Set down, please, exactly the lines below that run from the line with "w[5], w[6], w[7])" to the line with "b = MB(); b.box(-17.08, 17.08, YF-.10, YF-.003, -.2, .75);", both lines included.

Rows from a 3D scene dataset:
======
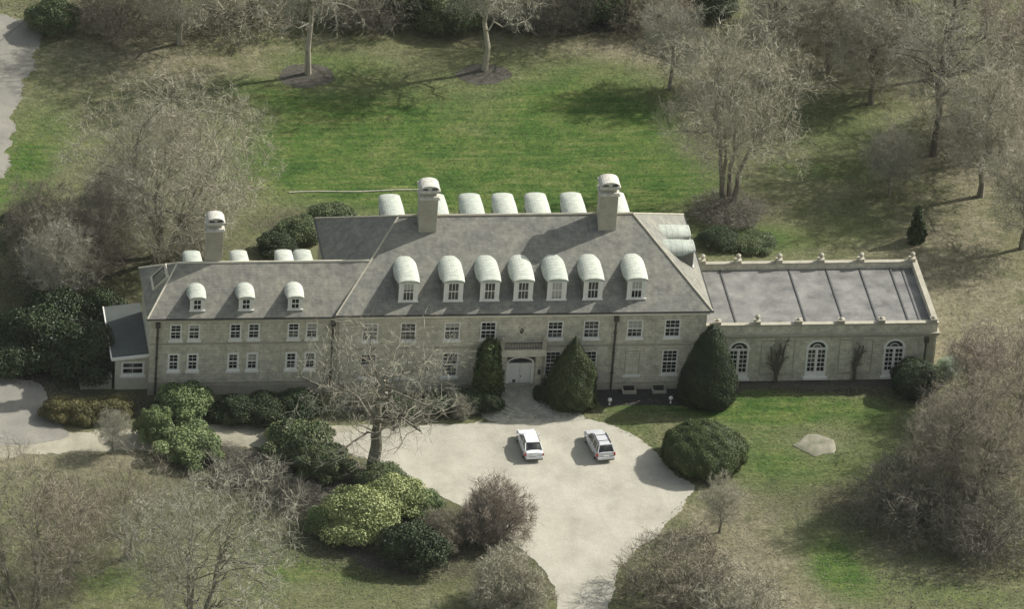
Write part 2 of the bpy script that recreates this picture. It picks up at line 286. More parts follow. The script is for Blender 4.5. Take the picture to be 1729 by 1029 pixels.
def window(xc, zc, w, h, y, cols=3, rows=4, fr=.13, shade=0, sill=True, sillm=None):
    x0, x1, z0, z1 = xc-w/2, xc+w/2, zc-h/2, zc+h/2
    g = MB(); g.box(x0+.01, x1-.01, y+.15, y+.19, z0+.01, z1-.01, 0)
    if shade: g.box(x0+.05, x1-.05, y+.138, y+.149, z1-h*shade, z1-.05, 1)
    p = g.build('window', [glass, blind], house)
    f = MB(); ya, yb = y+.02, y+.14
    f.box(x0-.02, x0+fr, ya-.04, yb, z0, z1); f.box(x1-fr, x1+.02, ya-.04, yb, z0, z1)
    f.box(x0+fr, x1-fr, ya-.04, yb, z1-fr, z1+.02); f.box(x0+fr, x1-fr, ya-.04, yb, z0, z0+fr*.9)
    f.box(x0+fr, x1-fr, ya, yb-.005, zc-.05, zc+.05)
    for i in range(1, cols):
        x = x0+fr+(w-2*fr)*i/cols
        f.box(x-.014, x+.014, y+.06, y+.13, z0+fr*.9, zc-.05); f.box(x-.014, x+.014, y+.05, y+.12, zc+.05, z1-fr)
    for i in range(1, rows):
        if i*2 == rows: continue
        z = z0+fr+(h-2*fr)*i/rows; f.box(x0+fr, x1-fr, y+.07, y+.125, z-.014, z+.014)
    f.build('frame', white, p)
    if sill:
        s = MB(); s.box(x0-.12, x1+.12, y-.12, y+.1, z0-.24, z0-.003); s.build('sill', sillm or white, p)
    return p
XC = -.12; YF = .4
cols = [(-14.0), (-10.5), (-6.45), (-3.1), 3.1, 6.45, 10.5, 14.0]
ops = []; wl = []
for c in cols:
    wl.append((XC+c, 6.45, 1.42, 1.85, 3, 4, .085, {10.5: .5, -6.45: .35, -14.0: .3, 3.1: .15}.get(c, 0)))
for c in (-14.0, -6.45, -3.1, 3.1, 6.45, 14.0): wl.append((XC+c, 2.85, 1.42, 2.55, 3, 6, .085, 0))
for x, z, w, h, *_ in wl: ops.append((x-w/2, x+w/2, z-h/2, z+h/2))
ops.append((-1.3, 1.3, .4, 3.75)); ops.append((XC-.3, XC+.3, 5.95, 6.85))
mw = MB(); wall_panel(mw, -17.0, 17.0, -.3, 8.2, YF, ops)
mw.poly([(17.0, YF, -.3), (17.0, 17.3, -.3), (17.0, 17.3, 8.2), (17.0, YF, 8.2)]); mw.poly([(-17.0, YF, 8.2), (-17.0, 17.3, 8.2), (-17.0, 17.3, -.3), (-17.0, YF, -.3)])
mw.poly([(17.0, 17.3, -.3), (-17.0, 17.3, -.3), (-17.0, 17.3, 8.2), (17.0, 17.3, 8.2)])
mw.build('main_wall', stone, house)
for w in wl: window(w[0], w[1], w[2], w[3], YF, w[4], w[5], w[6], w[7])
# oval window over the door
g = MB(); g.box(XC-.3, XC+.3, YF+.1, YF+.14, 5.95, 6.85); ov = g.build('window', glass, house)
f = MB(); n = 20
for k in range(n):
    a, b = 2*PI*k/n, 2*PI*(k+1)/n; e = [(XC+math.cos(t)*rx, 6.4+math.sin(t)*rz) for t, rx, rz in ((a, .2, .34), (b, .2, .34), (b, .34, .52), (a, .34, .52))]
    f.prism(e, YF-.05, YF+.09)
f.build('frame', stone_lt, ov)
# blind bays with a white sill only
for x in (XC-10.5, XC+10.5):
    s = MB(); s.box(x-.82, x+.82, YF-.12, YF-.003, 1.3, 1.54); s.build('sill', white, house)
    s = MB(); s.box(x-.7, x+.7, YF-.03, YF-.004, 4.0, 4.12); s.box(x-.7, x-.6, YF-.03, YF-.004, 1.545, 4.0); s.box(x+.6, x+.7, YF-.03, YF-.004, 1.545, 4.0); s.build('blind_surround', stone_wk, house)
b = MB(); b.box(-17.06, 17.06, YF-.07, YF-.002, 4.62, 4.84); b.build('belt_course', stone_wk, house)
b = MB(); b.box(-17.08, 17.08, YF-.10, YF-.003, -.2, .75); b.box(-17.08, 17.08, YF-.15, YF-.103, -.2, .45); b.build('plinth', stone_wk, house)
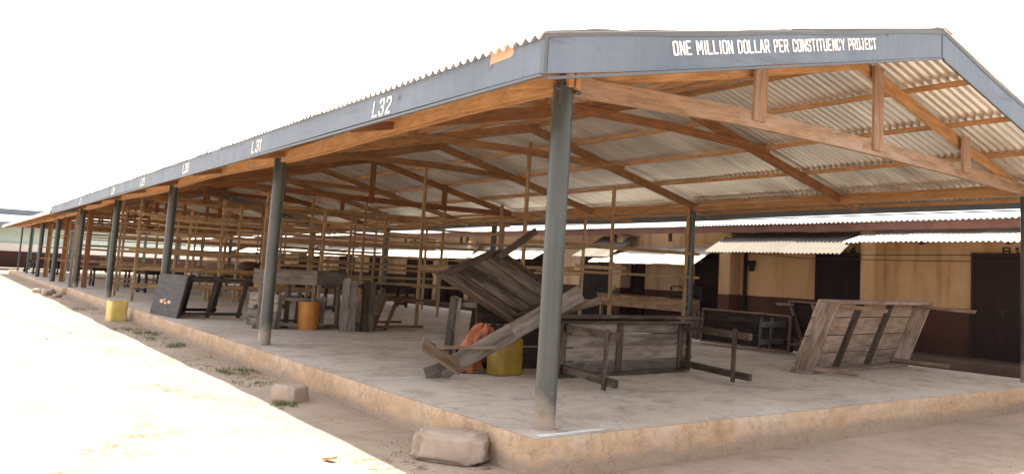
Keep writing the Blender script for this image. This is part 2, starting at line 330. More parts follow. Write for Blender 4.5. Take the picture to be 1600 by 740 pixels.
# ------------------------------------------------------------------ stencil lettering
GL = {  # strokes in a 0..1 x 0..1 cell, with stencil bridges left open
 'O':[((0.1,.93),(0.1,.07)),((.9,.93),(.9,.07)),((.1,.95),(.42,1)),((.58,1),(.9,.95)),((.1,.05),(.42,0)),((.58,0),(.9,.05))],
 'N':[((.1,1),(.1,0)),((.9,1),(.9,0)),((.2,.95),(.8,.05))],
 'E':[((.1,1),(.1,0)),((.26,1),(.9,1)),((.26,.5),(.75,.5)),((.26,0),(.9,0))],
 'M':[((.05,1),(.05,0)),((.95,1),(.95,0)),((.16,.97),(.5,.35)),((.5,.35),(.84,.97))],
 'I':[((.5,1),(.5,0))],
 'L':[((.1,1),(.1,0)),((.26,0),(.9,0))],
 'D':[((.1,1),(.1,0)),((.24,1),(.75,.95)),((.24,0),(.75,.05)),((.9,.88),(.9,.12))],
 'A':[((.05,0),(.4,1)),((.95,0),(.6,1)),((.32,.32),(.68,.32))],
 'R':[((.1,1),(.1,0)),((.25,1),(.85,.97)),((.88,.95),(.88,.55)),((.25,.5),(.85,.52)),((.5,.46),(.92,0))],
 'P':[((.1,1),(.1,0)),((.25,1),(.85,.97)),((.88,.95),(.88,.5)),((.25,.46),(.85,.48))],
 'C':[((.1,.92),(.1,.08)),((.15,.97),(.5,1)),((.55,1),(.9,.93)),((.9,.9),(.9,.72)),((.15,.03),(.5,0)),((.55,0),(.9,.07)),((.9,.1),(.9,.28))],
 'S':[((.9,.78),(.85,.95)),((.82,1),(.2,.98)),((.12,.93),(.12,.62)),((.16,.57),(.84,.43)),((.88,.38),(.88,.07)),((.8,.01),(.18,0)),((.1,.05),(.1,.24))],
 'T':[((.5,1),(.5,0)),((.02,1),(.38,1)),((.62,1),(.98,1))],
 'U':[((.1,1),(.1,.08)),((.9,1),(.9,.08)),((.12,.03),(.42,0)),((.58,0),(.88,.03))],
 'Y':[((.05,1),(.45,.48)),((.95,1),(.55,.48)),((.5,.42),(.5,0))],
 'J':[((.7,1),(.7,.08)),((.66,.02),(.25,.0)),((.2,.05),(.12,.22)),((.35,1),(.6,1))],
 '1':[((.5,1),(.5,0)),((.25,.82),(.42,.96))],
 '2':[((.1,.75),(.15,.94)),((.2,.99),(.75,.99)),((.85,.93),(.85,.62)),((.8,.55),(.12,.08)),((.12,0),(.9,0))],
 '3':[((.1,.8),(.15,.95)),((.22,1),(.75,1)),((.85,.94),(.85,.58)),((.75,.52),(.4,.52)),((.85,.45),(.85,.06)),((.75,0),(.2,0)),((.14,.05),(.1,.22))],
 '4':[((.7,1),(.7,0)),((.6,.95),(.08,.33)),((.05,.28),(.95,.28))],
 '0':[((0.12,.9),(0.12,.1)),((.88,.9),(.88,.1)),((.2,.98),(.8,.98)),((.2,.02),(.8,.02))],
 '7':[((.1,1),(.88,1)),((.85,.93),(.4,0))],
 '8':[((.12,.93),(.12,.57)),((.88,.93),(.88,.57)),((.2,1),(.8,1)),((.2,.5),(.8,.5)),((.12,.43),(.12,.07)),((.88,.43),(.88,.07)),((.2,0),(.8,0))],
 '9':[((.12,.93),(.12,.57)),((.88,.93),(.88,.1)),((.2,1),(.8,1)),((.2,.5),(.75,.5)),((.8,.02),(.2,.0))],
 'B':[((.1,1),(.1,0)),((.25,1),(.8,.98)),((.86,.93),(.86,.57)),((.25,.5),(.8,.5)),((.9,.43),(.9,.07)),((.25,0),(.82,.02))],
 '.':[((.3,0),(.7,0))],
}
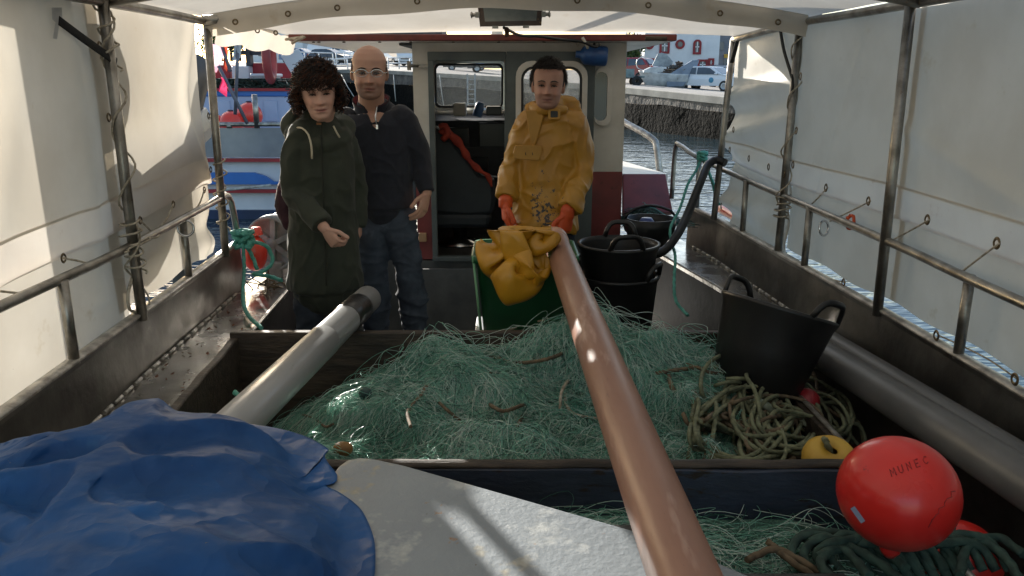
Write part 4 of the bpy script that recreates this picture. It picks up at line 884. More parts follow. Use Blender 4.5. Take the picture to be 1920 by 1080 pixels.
======
▶ _Response_:
for w in wl: window(w[0], w[1], w[2], w[3], YF, w[4], w[5], w[6], w[7])
# oval window over the door
g = MB(); g.box(XC-.3, XC+.3, YF+.1, YF+.14, 5.95, 6.85); ov = g.build('window', glass, house)
f = MB(); n = 20
for k in range(n):
    a, b = 2*PI*k/n, 2*PI*(k+1)/n; e = [(XC+math.cos(t)*rx, 6.4+math.sin(t)*rz) for t, rx, rz in ((a, .2, .34), (b, .2, .34), (b, .34, .52), (a, .34, .52))]
    f.prism(e, YF-.05, YF+.09)
f.build('frame', stone_lt, ov)
# blind bays with a white sill only
for x in (XC-10.5, XC+10.5):
    s = MB(); s.box(x-.82, x+.82, YF-.12, YF-.003, 1.3, 1.54); s.build('sill', white, house)
    s = MB(); s.box(x-.7, x+.7, YF-.03, YF-.004, 4.0, 4.12); s.box(x-.7, x-.6, YF-.03, YF-.004, 1.545, 4.0); s.box(x+.6, x+.7, YF-.03, YF-.004, 1.545, 4.0); s.build('blind_surround', stone_wk, house)
b = MB(); b.box(-17.06, 17.06, YF-.07, YF-.002, 4.62, 4.84); b.build('belt_course', stone_wk, house)
b = MB(); b.box(-17.08, 17.08, YF-.10, YF-.003, -.2, .75); b.box(-17.08, 17.08, YF-.15, YF-.103, -.2, .45); b.build('plinth', stone_wk, house)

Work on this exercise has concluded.